Negli ultimi due anni
L’ettaraggio rinnovato è ammontato a 234 mila ettari. Lo sforzo finanziario compiuto l’anno passato è stato ancora più rilevante. A fronte della caduta dei corsi internazionali del caffè e del calo della produzione. Che hanno ridotto di quasi un terzo il valore del raccolto, passato da 5 miliardi di dollari del 2011 a 3,4 del 2012.
Considerando i costi sostenuti, l’investimento nel rinnovo delle colture sostenuto l’anno passato è stato pari al 23% del valore del raccolto. Contro il 15% di 2 anni fa.
Le superfici coltivate a caffè
Sono pari attualmente a 930 mila ettari, di cui oltre la metà (54%) rinnovati con varietà resistenti alla roya. Contro appena il 30% nel 2008. Nonostante le perduranti difficoltà economiche è in programma per quest’anno il rinnovo di ulteriori 100 mila ettari.
Evitata la tragedia “Se non avessimo rinnovato le colture a questi ritmi avremmo rischiato una tragedia nazionale. – ha dichiarato Muñoz – Circa il 70% delle piantagioni erano vulnerabili agli inverni rigidi e praticamente per 3 anni abbiamo avuto problemi climatici legati al fenomeno della Niña. Oltretutto, l’età media delle piante era diventata elevata”.
“Da questo momento in poi contiamo di crescere in termini di produzione e produttività. Se il mercato ce lo consentirà espanderemo le superfici coltivate a oltre un milione di ettari. In modo da riuscire a produrre sino a 18 milioni di sacchi all’anno”.
Effetto cambio L’effetto della caduta dei prezzi è stato amplificato dalla forte rivalutazione registrata dalla moneta colombiana.

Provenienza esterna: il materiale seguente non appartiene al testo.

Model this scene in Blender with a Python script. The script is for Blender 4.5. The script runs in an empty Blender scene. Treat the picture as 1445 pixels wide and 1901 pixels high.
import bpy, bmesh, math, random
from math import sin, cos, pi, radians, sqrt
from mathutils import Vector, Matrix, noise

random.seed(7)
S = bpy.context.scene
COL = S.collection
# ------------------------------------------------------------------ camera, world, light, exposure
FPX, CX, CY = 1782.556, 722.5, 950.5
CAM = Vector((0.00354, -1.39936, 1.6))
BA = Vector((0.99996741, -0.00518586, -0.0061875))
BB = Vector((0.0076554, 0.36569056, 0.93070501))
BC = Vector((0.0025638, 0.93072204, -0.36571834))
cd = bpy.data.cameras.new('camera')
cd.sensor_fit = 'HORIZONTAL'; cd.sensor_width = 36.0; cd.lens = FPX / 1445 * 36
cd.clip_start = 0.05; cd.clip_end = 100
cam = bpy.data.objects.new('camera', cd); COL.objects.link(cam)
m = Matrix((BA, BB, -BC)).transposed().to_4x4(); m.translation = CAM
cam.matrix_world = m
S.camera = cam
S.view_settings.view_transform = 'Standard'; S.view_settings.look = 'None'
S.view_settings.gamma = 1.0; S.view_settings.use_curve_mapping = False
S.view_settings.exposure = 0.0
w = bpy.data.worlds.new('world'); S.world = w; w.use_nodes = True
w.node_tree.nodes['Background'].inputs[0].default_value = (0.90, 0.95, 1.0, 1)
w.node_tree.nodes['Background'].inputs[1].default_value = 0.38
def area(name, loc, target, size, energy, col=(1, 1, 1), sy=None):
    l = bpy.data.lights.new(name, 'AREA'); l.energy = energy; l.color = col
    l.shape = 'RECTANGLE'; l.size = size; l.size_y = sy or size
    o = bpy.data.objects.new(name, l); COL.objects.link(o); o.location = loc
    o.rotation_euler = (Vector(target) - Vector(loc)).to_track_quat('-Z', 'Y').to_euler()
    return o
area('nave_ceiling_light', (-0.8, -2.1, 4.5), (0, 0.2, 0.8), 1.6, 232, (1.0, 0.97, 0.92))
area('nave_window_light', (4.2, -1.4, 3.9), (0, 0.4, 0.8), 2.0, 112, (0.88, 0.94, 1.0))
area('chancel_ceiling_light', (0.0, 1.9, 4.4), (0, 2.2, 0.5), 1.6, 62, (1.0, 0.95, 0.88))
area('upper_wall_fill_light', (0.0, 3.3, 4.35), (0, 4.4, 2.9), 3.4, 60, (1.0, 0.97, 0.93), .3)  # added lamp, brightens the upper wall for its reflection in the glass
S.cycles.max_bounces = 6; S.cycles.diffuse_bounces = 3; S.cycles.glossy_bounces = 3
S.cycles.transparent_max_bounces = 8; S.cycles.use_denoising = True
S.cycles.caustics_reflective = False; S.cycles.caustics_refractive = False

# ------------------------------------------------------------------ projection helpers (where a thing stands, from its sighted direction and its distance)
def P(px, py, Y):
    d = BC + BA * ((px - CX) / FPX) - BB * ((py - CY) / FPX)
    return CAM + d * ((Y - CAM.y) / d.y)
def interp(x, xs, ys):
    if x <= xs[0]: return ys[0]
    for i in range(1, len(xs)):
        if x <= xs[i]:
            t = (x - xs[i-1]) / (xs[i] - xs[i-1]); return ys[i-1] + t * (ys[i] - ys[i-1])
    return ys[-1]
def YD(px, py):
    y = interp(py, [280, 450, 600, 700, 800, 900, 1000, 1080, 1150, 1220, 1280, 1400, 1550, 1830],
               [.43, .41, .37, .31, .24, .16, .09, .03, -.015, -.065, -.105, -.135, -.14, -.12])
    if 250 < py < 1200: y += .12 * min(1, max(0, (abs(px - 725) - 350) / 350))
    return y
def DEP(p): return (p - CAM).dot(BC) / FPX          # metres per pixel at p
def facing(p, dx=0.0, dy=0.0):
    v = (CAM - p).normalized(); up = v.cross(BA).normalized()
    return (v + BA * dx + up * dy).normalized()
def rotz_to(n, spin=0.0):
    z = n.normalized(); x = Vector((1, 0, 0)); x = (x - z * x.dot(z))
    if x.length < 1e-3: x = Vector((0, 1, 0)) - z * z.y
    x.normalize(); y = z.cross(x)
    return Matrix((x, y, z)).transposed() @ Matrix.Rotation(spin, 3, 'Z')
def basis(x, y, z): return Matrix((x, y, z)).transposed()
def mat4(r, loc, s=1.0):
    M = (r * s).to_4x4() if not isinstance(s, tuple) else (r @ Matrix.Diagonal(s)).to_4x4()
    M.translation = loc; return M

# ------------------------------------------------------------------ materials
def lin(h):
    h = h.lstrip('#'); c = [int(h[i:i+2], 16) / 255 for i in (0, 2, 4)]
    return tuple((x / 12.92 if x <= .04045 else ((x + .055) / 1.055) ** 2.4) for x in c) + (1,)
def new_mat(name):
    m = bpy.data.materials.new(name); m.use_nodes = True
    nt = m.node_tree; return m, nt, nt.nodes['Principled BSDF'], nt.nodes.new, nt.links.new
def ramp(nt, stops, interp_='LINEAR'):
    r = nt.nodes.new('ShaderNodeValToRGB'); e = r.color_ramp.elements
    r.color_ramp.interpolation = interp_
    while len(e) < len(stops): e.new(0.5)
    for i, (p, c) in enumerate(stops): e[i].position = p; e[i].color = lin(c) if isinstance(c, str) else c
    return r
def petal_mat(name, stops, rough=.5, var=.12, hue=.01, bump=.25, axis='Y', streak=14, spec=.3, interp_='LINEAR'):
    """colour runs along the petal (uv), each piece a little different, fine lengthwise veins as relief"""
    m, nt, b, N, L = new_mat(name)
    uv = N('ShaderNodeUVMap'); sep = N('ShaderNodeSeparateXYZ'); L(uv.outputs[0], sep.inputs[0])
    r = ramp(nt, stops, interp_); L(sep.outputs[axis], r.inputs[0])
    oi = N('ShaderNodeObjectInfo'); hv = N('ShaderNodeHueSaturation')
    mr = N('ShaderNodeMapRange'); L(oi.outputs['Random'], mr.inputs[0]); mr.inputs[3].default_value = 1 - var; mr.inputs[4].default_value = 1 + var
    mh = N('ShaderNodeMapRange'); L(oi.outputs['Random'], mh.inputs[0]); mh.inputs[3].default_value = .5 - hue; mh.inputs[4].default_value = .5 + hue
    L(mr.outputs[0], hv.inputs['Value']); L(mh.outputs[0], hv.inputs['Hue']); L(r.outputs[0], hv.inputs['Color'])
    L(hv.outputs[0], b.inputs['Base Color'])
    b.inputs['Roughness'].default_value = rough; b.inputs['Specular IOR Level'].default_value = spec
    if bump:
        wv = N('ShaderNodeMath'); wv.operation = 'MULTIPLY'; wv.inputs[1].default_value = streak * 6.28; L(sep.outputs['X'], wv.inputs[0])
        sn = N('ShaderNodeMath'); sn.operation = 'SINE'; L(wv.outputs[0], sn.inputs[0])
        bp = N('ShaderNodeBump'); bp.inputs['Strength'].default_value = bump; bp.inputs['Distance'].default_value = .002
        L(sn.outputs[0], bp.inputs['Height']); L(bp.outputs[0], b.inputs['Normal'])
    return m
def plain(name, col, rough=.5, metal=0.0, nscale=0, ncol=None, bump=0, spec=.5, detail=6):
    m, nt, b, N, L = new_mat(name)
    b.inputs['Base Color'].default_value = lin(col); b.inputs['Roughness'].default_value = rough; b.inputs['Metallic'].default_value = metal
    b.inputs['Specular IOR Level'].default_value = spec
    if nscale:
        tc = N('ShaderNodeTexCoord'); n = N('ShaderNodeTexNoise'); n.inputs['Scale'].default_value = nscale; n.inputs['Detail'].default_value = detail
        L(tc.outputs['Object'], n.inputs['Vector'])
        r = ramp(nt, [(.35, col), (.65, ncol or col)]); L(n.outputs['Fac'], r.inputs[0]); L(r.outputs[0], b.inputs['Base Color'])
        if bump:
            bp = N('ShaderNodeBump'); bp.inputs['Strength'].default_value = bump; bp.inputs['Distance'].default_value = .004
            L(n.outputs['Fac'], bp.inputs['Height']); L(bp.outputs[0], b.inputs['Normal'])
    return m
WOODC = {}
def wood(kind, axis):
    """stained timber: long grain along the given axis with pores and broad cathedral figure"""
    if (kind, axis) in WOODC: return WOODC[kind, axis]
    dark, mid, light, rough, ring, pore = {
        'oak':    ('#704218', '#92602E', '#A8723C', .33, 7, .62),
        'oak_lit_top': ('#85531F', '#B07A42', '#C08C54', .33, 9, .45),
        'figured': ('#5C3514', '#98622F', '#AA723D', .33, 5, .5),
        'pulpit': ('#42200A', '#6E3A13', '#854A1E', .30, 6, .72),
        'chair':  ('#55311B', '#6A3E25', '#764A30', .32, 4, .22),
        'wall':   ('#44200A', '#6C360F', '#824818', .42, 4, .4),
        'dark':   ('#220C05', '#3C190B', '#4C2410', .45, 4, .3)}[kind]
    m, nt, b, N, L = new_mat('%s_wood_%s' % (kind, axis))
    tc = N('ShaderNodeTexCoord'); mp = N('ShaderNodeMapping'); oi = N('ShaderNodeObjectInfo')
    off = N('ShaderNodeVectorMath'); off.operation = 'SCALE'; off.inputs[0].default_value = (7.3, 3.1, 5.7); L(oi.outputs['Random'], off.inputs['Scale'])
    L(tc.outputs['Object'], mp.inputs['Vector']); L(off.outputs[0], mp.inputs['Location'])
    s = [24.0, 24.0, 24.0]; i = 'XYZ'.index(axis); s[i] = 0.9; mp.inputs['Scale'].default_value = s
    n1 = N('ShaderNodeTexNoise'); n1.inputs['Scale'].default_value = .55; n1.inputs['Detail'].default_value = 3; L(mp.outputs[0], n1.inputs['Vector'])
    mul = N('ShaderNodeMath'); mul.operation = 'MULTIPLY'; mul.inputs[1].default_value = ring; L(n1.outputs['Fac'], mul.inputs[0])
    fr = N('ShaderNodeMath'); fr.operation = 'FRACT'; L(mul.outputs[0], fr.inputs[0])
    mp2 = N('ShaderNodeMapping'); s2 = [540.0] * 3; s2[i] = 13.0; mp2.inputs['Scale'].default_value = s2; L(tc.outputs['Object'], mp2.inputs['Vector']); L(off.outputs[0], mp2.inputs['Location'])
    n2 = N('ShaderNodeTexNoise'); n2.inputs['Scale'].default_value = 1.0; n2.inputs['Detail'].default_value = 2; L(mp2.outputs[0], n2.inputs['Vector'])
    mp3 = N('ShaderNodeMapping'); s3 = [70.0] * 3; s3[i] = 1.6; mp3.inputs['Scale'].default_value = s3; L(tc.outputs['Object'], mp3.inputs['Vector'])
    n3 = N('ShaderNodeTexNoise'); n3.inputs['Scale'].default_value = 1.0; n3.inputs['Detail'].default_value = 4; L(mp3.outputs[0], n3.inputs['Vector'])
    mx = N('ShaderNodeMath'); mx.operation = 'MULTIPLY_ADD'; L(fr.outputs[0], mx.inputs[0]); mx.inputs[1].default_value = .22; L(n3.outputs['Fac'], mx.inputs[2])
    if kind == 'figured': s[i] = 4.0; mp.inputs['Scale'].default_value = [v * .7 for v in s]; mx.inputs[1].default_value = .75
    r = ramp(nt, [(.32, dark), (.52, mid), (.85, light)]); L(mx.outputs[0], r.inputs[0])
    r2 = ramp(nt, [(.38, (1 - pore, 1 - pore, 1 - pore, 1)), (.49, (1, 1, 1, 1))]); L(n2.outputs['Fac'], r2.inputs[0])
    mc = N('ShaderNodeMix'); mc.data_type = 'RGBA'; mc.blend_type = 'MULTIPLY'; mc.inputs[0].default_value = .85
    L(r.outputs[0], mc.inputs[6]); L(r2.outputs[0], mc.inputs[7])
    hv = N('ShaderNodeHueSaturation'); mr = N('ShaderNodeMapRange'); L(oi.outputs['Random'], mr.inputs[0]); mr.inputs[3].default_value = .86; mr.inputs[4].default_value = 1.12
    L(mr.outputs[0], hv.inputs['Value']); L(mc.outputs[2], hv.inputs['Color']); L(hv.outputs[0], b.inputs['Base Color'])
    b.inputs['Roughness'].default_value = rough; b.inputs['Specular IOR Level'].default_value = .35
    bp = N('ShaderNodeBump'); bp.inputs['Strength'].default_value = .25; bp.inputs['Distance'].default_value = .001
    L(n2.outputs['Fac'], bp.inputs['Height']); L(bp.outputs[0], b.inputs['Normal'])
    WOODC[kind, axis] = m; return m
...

La conseguenza è stata un calo di quasi il 38% del prezzo interno medio pagato ai produttori
Passato da 886.500 a 550.000 pesos (circa 232 euro) per carga (125 kg). La situazione così ha indotto il governo a stanziare, a fine novembre, 44 milioni di dollari. A copertura di un programma di sostegno ai coltivatori, che prevede il pagamento di un sussidio di 60.000 pesos per carga.
Il settore del caffè è stato tra quelli maggiormente penalizzati dalla forza della moneta nazionale; che si è rivalutata di oltre il 9% nel corso del 2012 nonostante gli interventi della banca centrale e del governo.